Margaret and I talk frequently and at length about many decisions. I often defer to her wishes, and she often defers to mine, because we love each other. In almost every case, each of us has some wisdom and insight that the other does not have, and we have learned to listen to each other and to place much trust in each other's judgment. Usually we reach agreement on the decision. Very seldom will I do something that she doesn't think is wise. She prays, she loves God, she is sensitive to the Lord's leading and direction, and I greatly respect her and the wisdom God gives her.

But in every decision, whether large or small, and whether we have reached agreement or not, the responsibility to make the decision still rests with me. It is not because I am wiser or a more gifted leader.

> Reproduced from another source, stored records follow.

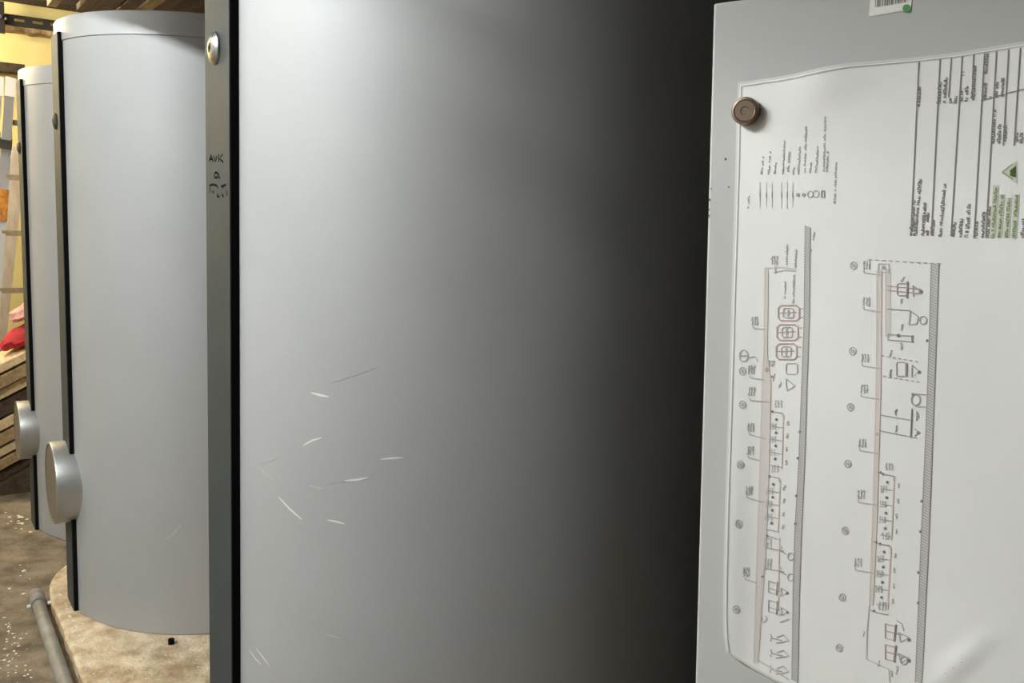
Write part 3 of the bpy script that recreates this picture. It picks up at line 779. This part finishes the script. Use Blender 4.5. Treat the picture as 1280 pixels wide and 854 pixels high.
# plaster crumbs strewn over floor and pad
def crumb_field(name, spots, z):
    mb = MB(); rr = random.Random(5)
    for (s, t, sp_s, sp_t, n, r0, r1) in spots:
        for _ in range(n):
            c = Vector((s + rr.gauss(0, sp_s), -(t + rr.gauss(0, sp_t)), z)); r_ = rr.uniform(r0, r1)
            k = 6; off = rr.random() * 6
            vs = [c + Vector((r_ * (0.6 + 0.6 * rr.random()) * math.cos(off + q * 2 * PI / k), r_ * (0.6 + 0.6 * rr.random()) * math.sin(off + q * 2 * PI / k), 0.0)) for q in range(k)]
            vs.append(c + Vector((0, 0, r_ * 0.55)))
            mb.add(vs, [(q, (q + 1) % k, k) for q in range(k)])
    return tag(mb.build(name, M['crumb'], None, (0, 0, 0), ROTZ), kind='stuff')
tag(crumb_field('plaster_crumbs', [(3.63, 0.29, 0.06, 0.018, 24, 0.002, 0.007), (3.43, 0.27, 0.06, 0.02, 16, 0.002, 0.007), (4.945, 0.44, 0.08, 0.03, 18, 0.004, 0.011), (3.3, 0.27, 0.2, 0.04, 30, 0.002, 0.006), (4.2, 0.37, 0.1, 0.03, 8, 0.003, 0.012)], 0.0005), 'white plaster crumbs strewn over the floor left of the pipe', 'rubble')
tag(crumb_field('pad_crumbs', [(3.55, 0.485, 0.10, 0.010, 22, 0.003, 0.009), (3.25, 0.49, 0.16, 0.012, 16, 0.002, 0.007), (2.92, 0.68, 0.14, 0.07, 14, 0.002, 0.006), (2.72, 0.60, 0.05, 0.01, 10, 0.004, 0.009)], PAD_H + 0.0005), 'pale plaster crumbs strewn along the edge of the concrete pad', 'rubble')
# a short rusty peg in the pad in front of the middle tank
pg = MB(); pg.tube([(0, 0, 0), (0.0, 0.0, 0.018)], 0.011, 12)
p = CAMP + ray(214, 805) * ((PAD_H - ZC) / ray(214, 805).z)
tag(pg.build('floor_peg', M['rubber'], None, p, 0), 'short dark peg in the pad in front of the middle tank', 'peg')

# ---------------------------------------------------------------- ladder, board and timber at the far end
lad = empty('aluminium_ladder', S(6.2, 0.42, 0), ROTZ, 'tall aluminium extension ladder leaning at the far wall left of the farthest tank', 'ladder')
def railpt(z, off=0.0, so=0.0):
    return Vector((0.267 * z + so + 0.015, -(-0.004 + 0.118 * z + off), z))
for off in (-0.029, -0.095, 0.42):
    mb = MB(); mb.rod(railpt(0.01, off), railpt(2.03, off), 0.028, 0.058, PI / 2); mb.build('rail', M['alu'], lad)
for off in (-0.034, -0.104, 0.42):
    mb = MB(); mb.rod(railpt(1.98, off, -0.03), railpt(2.34, off, -0.03), 0.026, 0.056, PI / 2); sec = mb.build('upper_rail', M['alu'], lad)
    mb = MB(); mb.rod(railpt(2.26, off, -0.032), railpt(2.385, off, -0.032), 0.034, 0.06, PI / 2); mb.build('end_cap', M['cap_plastic'], sec)
for z in (0.31, 0.67, 1.03, 1.39, 1.745, 2.10):
    mb = MB(); mb.rod(railpt(z, -0.02), railpt(z, 0.42), 0.03, 0.034); mb.build('rung', M['rung'], lad)
mb = MB(); mb.rod(railpt(1.47, -0.06, -0.019), railpt(1.67, -0.06, -0.019), 0.004, 0.125, PI / 2); tag(mb.build('warning_sticker', M['sticker_orange'], lad), 'worn orange sticker')
for off in (-0.034, -0.104):
    mb = MB(); mb.rod(railpt(1.92, off, -0.026), railpt(1.99, off, -0.026), 0.02, 0.07, PI / 2); mb.build('hook_bracket', M['steel'], lad)

brd = empty('leaning_board', S(6.43, 0.416, 0), ROTZ, 'long whitewashed board leaning at the far wall behind the ladder', 'board')
mb = MB(); mb.rod(Vector((0.0, 0.0, 0.005)), Vector((0.254 * 1.95, -0.151 * 1.95, 1.95)), 0.02, 0.085, PI / 2); mb.build('plank', M['board'], brd)

def plank(s, t0, z0, length, tilt, th, wd, m, label, name='timber_plank'):
    o = empty(name, S(s, t0, z0), ROTZ, label, 'plank', 'old timber stacked beside the ladder')
    mb = MB(); mb.bevbox(-wd / 2, wd / 2, -length, 0, -th / 2, th / 2, 0.004, 1)
    q = mb.build('board', M[m], o)
    o.rotation_euler = (Matrix.Rotation(ROTZ, 3, 'Z') @ Matrix.Rotation(-tilt, 3, 'X')).to_euler()
    return o
# sloping stack: each board lies on the one below
tilt = math.radians(27)
z = 0.05
stack = [(0.05, 'timber_dark', 'lowest dark board of the sloping timber stack on the floor'), (0.05, 'timber_mid', 'weathered board second from the bottom of the sloping timber stack'),
         (0.045, 'timber_pale', 'pale board third from the bottom of the sloping timber stack'), (0.06, 'timber_mid', 'weathered board fourth from the bottom of the sloping timber stack'),
         (0.05, 'timber_pale', 'bright pale board in the middle of the sloping timber stack'), (0.075, 'timber_dark', 'dark thick board above the bright middle board of the timber stack'),
         (0.05, 'timber_pale', 'pale board third from the top of the sloping timber stack'),
         (0.06, 'timber_mid', 'weathered thick board second from the top of the timber stack'), (0.045, 'timber_pale', 'topmost pale board of the sloping timber stack under the red cloth')]
nrm = math.cos(tilt)
ST_S, ST_T = 5.64, 0.30
zz = 0.02
wedge = MB()
wedge.add([(-0.2, 0, 0), (0.2, 0, 0), (-0.2, -0.62, 0), (0.2, -0.62, 0), (-0.2, -0.62, 0.62 * math.tan(tilt)), (0.2, -0.62, 0.62 * math.tan(tilt))], [(0, 2, 3, 1), (0, 1, 5, 4), (2, 4, 5, 3), (0, 4, 2), (1, 3, 5)])
wd_ = wedge.build('timber_wedge', M['timber_dark'], None, S(ST_S, ST_T, 0), ROTZ)
tag(wd_, 'dark timber wedge on the floor carrying the sloping stack of boards', 'wedge')
cum = 0.0
for i, (th, mm, lb) in enumerate(stack):
    jit = random.uniform(-0.03, 0.03)
    off = cum + th / 2 + 0.001
    plank(ST_S + random.uniform(-0.03, 0.03), ST_T + 0.02 + jit, off / nrm + 0.02 * math.tan(tilt) + jit * math.tan(tilt) + 0.001, 0.60 + random.uniform(-0.03, 0.03), tilt, th, 0.34 + random.uniform(-0.04, 0.04), mm, lb)
    cum += th + 0.012

def cloth(name, s, t, z, m, label, w, d, hgt, seed):
    """a crumpled bundle lying on the boards"""
    rr = Vector((seed * 3.1, seed * 1.7, 0)); n = 18; k = 10; vs = []; fs = []
    for j in range(k + 1):
        ph = PI * j / k - PI / 2
        for i in range(n):
            th = 2 * PI * i / n
            q = Vector((math.cos(ph) * math.cos(th), math.cos(ph) * math.sin(th), math.sin(ph)))
            f = 1 + 0.28 * noise.noise(q * 2.2 + rr) + 0.12 * noise.noise(q * 6 + rr)
            vs.append((q.x * w / 2 * f, q.y * d / 2 * f, max(-0.42, q.z) * hgt / 2 * f))
    for j in range(k):
        for i in range(n): fs.append((j * n + i, j * n + (i + 1) % n, (j + 1) * n + (i + 1) % n, (j + 1) * n + i))
    mb = MB(); mb.add(vs, fs, True)
    o = mb.build(name, m, None, S(s, t, z)); o.rotation_euler = (Matrix.Rotation(ROTZ, 3, 'Z') @ Matrix.Rotation(-tilt, 3, 'X')).to_euler()
    return tag(o, label, 'cloth')
def on_stack(dist, lift):
    """a point above the stack's top face, dist metres up the slope"""
    off = cum + lift
    return ST_T + 0.02 + math.cos(tilt) * dist, math.sin(tilt) * dist + off / math.cos(tilt)
_t, _z = on_stack(0.30, 0.05)
cloth('red_cloth', ST_S - 0.02, _t, _z, M['red_cloth'], 'crumpled red cloth on the timber stack beside the ladder', 0.26, 0.30, 0.12, 1)
_t, _z = on_stack(0.33, 0.16)
cloth('pink_cloth', ST_S, _t, _z, M['pink_cloth'], 'pale pink cloth bundle lying on the red cloth by the ladder', 0.22, 0.24, 0.10, 2)

# ---------------------------------------------------------------- overhead: planked loft above the tanks, added unseen shadow casters
loft = empty('timber_loft', S(3.95, 1.84, 2.55), ROTZ, 'brown plank loft under the ceiling above the middle tank', 'loft')
for (ta, tb, mm, zo) in [(0.63, 0.668, 'timber_pale', 0.0), (0.755, 0.888, 'timber_brown', 0.0), (0.928, 0.968, 'timber_brown', 0.0), (1.0, 1.032, 'timber_pale', 0.0), (1.034, 1.29, 'timber_brown', 0.0), (1.294, 1.55, 'timber_brown', 0.0), (1.554, 1.83, 'timber_brown', 0.0)]:
    mb = MB(); mb.box(-0.95, 0.88, -(tb - 1.84), -(ta - 1.84), -0.05 + zo, -0.02 + zo); mb.build('plank', M[mm], loft)
for s_ in (-0.6, 0.75):
    mb = MB(); mb.box(s_ - 0.04, s_ + 0.04, 0.0, 1.23, -0.02, 0.08); mb.build('joist', M['timber_dark'], loft)
    for yy in (0.1, 1.15):
        mb = MB(); mb.tube([(s_, yy, 0.08), (s_, yy, Z_CEIL - 2.55)], 0.006, 8); mb.build('hanger_rod', M['zinc'], loft)

duct = empty('shadow_duct', S(2.65, -0.2, 2.607), ROTZ, 'unseen galvanised duct added above the corridor to shade the top of the middle tank', 'duct')  # unseen duct, placed so its edge shadows the middle tank
mb = MB(); mb.box(-0.85, 0.85, -0.18, 0.2, 0.007, 0.27); mb.build('casing', M['zinc'], duct)
for x in (-0.74, 0.05, 0.84):
    mb = MB(); mb.box(x - 0.012, x + 0.012, -0.195, 0.215, 0.012, 0.285); mb.build('flange', M['zinc'], duct)
for x in (-0.4, 0.5):
    mb = MB(); mb.tube([(x, 0, 0.27), (x, 0, Z_CEIL - 2.607)], 0.006, 8); mb.build('hanger_rod', M['zinc'], duct)

LP = S(1.75, -1.5, 3.05)
def panel_world(px, py):
    a, b = on_panel(px, py); return CAB @ Vector((a, b, 0))
_a = LP.lerp(panel_world(930, 96), 0.55); _b = LP.lerp(panel_world(1270, 50), 0.55)
_d = (_b - _a).normalized(); _d.z = 0
hp = empty('shadow_pipe', (_a + _b) / 2, 0, 'unseen grey pipe added under the ceiling to cast a shadow band on the cabinet', 'pipe')  # unseen pipe, put in to throw the shadow band across the cabinet
mb = MB(); mb.tube([-_d * 0.12, _d * 1.3], 0.028, 20); mb.build('tube', M['zinc'], hp)
for k in (-0.05, 0.9):
    q = _d * k; mb = MB(); mb.tube([q + Vector((0, 0, 0.02)), q + Vector((0, 0, Z_CEIL - hp.location.z))], 0.006, 8); mb.build('hanger_rod', M['zinc'], hp)

# unseen cable run added to cast a thin shadow line on the front tank
_q = [LP.lerp(on_tank(x_, y_, 1.7305)[0], 0.62) for x_, y_ in ((530, 0), (620, 35))]
_d = (_q[1] - _q[0]).normalized()
cb = empty('shadow_conduit', _q[0], 0, 'unseen thin conduit added under the ceiling to cast a shadow line on the front tank', 'conduit')
mb = MB(); mb.tube([-_d * 0.35, _d * 0.13], 0.008, 12); mb.build('tube', M['zinc'], cb)
for k in (-0.33, 0.12):
    q = _d * k; mb = MB(); mb.tube([q, Vector((q.x, q.y, Z_CEIL - cb.location.z))], 0.003, 8); mb.build('hanger_wire', M['zinc'], cb)

# ---------------------------------------------------------------- lamps
for (nm, lb, s, t, z, ln, st, colr) in LAMPS:
    o = empty(nm + '_lamp', S(s, t, z), ROTZ, lb, 'lamp')
    mb = MB(); mb.bevbox(-ln / 2 - 0.05, ln / 2 + 0.05, -0.03, 0.03, 0.045, 0.09, 0.006); mb.build('housing', M['dark_steel'], o)
    mb = MB(); mb.tube([(-ln / 2, 0, 0), (ln / 2, 0, 0)], 0.016, 16); mb.build('tube', emit('lamp glow', colr, st), o)
    for e in (-1, 1):
        mb = MB(); mb.box(e * ln / 2 - 0.02, e * ln / 2 + 0.02, -0.02, 0.02, -0.02, 0.046); mb.build('socket', M['white_enamel'], o)
        mb = MB(); mb.tube([(e * ln / 3, 0, 0.09), (e * ln / 3, 0, Z_CEIL - z)], 0.006, 8); mb.build('hanger_rod', M['zinc'], o)
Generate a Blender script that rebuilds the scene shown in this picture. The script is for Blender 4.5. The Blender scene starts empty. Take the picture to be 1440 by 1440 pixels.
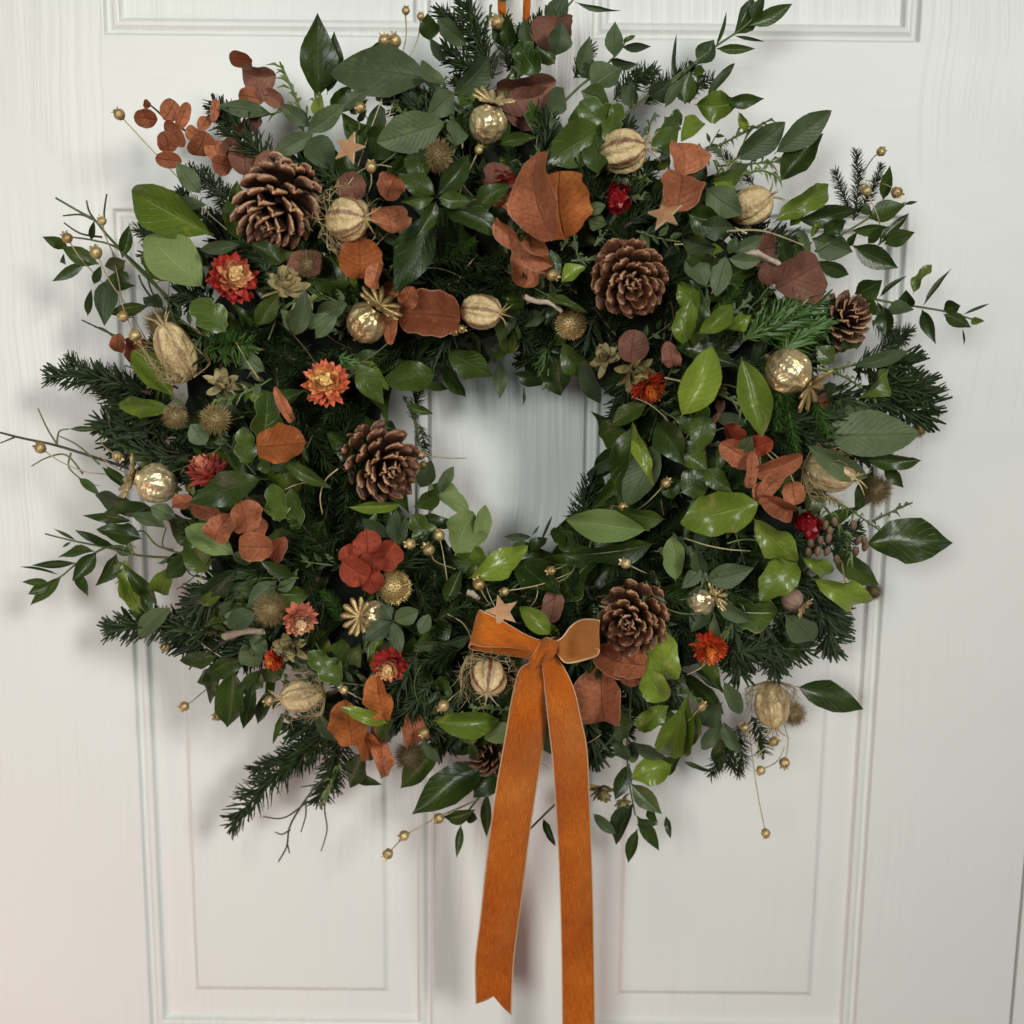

It is because I am the husband, and God has given me that responsibility.

In the face of cultural pressures to the contrary, I will not forsake this male headship. I will not deny this male headship. I will not be embarrassed by it. It is something that is God-given, it is very good, it brings peace and joy to our marriage, and both Margaret and I are thankful for it.

Now how does it work? It's a challenge, because we can err on one side or the other, either abusing power or refusing to take responsibility. You know your own personalities and tendencies. Some tend to err in one direction, some in another. We need to keep in God's Word, praying day by day, for God's grace to maintain the biblical balance.

These are notes of a lecture given by Dr. Grudem at a conference sponsored by the Council on Biblical Manhood and Woman-hood, held at the King's Centre, Chessington, in June 2000.